‘‘Leefbaarheid: je voelt het wel, maar ziet het nog niet’’
Kunnen we leefbaarheid meten, of gaat het meer over hoe bewoners zich voelen als ze bijvoorbeeld over straat lopen? Maarten van Gessel, directeur-bestuurder van woningcorporatie Het Gooi en Omstreken heeft hier een duidelijke visie op.

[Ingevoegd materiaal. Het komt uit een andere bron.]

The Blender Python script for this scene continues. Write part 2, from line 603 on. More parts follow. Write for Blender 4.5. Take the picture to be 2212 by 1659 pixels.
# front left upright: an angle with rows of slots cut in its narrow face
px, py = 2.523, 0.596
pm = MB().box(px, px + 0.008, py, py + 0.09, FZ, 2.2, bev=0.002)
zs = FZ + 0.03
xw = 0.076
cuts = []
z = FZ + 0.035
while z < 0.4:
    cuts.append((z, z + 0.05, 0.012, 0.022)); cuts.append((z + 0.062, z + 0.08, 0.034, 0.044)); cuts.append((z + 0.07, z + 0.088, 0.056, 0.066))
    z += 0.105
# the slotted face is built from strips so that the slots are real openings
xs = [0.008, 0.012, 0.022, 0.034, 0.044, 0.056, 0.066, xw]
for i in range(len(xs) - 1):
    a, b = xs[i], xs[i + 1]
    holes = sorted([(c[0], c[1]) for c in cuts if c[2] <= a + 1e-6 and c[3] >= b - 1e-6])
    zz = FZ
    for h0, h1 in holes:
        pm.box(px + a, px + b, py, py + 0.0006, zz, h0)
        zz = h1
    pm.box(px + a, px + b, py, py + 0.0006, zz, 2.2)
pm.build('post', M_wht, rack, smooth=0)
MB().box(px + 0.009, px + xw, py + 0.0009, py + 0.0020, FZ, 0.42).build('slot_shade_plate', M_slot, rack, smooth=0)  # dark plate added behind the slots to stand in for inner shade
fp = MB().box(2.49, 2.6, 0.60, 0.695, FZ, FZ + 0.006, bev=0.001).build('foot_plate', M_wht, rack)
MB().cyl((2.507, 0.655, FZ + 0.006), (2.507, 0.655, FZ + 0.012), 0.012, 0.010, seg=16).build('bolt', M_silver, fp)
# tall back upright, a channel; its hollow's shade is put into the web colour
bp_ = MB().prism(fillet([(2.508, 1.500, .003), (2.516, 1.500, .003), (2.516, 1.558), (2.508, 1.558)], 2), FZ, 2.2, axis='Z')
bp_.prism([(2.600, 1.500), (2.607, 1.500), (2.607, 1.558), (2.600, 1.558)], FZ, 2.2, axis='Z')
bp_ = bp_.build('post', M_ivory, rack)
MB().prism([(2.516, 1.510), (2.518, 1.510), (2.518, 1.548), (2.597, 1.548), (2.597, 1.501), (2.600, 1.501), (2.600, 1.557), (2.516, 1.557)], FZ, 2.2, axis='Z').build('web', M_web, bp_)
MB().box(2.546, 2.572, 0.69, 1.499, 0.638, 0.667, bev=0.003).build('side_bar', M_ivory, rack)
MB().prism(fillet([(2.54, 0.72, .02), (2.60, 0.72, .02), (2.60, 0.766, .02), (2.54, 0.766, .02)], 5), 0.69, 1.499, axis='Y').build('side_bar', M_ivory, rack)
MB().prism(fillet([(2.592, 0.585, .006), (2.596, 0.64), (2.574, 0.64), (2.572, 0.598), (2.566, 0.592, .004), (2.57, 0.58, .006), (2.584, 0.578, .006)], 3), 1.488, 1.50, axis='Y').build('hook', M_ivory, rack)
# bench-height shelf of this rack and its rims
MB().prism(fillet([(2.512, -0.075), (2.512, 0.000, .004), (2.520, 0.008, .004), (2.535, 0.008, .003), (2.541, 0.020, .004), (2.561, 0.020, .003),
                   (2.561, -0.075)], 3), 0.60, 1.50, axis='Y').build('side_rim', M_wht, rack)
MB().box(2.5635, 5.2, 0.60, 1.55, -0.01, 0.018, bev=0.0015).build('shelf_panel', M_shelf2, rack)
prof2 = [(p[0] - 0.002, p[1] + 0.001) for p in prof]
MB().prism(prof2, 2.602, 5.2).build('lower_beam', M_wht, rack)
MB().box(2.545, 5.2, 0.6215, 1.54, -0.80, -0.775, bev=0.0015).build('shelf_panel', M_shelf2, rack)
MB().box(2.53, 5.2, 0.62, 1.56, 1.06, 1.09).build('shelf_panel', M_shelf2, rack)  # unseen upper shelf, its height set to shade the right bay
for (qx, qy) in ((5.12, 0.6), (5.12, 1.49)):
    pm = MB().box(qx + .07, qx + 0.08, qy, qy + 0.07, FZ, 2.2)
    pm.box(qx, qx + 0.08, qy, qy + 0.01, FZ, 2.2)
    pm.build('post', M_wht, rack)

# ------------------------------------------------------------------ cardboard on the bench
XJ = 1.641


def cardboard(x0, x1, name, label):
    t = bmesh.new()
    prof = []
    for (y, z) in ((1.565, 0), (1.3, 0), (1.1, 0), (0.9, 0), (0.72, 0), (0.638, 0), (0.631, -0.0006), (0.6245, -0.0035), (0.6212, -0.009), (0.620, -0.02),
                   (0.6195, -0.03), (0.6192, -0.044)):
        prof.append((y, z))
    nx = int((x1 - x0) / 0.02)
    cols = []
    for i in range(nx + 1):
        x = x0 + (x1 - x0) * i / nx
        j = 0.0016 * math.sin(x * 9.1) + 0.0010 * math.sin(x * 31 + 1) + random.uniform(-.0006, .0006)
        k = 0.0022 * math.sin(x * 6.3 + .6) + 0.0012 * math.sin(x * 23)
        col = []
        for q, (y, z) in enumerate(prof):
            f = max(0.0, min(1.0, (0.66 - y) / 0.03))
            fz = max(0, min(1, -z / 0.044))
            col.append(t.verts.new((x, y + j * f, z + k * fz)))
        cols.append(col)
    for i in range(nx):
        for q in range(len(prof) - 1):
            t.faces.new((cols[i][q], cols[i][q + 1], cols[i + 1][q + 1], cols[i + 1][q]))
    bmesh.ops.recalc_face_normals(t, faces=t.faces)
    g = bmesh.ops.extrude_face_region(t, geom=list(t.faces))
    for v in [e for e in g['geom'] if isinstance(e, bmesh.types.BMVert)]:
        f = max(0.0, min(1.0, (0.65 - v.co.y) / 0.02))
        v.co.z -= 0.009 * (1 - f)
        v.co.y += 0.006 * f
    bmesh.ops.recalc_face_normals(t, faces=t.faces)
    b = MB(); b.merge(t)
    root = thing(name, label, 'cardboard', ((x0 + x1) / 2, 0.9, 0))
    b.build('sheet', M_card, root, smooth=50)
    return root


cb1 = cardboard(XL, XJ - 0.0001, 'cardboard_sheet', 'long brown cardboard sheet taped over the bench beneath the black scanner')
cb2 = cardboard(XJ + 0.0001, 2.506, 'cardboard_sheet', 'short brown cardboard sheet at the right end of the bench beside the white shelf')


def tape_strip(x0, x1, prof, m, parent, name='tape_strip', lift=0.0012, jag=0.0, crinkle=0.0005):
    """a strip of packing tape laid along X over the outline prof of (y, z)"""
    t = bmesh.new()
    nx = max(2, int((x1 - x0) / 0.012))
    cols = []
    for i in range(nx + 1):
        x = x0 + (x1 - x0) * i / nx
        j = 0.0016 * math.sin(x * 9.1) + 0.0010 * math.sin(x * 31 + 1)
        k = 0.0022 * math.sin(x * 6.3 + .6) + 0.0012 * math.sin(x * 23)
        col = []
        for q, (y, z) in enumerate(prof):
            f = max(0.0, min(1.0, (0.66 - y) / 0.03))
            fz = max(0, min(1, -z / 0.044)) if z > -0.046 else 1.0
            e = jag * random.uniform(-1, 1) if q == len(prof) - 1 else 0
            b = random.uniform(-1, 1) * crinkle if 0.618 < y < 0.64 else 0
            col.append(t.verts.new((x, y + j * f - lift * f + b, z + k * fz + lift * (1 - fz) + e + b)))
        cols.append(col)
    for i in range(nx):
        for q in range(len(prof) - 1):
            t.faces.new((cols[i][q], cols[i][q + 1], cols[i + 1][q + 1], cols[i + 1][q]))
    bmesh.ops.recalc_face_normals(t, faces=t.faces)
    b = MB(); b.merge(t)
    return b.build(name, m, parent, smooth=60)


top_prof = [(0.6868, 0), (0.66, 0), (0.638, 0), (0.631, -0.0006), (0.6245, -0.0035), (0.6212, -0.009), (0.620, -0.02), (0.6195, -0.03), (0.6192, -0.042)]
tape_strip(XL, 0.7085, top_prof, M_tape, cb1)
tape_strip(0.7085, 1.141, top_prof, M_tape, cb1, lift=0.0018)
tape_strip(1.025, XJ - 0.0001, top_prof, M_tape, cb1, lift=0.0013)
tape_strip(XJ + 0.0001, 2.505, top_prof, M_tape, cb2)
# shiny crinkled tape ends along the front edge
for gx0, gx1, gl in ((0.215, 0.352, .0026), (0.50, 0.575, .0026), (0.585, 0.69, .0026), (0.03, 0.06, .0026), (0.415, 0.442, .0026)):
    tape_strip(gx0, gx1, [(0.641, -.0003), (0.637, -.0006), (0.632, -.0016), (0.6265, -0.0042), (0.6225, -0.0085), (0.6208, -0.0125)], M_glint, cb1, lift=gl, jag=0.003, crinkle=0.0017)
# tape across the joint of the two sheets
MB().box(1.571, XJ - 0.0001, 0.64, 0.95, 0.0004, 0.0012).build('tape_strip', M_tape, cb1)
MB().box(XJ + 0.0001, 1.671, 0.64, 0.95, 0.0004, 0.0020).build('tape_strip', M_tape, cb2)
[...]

‘Een fijne buurt is eigenlijk een vaag begrip, toch voelt iedereen wel aan wat dat is. Als je door een wijk loopt, zie je dat er zwerfafval op straat ligt, of dat het speeltuintje is vernield. Maar er is ook veel wat je niet ziet, maar wel voelt. Zeker bij ondermijning, denk aan woonfraude of hennepteelt. Dat soort dingen gebeuren in stilte, met de gordijnen dicht. Maar ze hebben een enorme impact op het gevoel van veiligheid. Komt het tot een inval, dan blijkt vaak dat omwonenden het wel vermoedden, maar toch hun mond hielden.’
Vitale coalitie
‘Dit geldt ook voor iets als eenzaamheid bij bewoners. Hoe krijg je daar als samenleving grip op? Je kunt werken aan sociale cohesie, je kunt geld en energie steken in stadsvernieuwing, maar je moet bovenal met elkaar samenwerken. Smeed met de gemeenten, bewonerscommissies en organisaties voor zorg en welzijn een vitale coalitie. Iedereen die op enige manier betrokken is bij leefbaarheid moet elkaar leren kennen en bouwen aan vertrouwen. Op verschillende niveaus. Wil je als organisatie hetzelfde bereiken als de partnerorganisatie en als de bewoners? Staan de neuzen dezelfde kant op? Heb je met elkaar de verschillende activiteiten in een wijk afgestemd?’
Gelijkwaardig samenwerken
‘Werken aan leefbaarheid kan alleen als je als collega’s van verschillende organisaties met elkaar optrekt. Dat doen we hier in Hilversum en ook elders in de regio zijn er initiatieven. Werknemers zijn samenwerkers die zich inzetten voor leefbaarheid. Dat vraagt om andere competenties dan alleen werken voor één organisatie. Verwacht geen snelle successen, het is een kwestie van lange adem. Durf met elkaar en met je bewoners commitment aan te gaan en verantwoordelijkheid te nemen. We werken op basis van gelijkwaardigheid en kunnen elkaar dus ook aanspreken op zaken waarvoor je primair verantwoordelijk bent. Of we informeren elkaar waar nodig. Het mag nooit zo zijn dat een probleem niet wordt aangepakt omdat degene die het signaleert toevallig niet over dat gebied of dossier gaat.’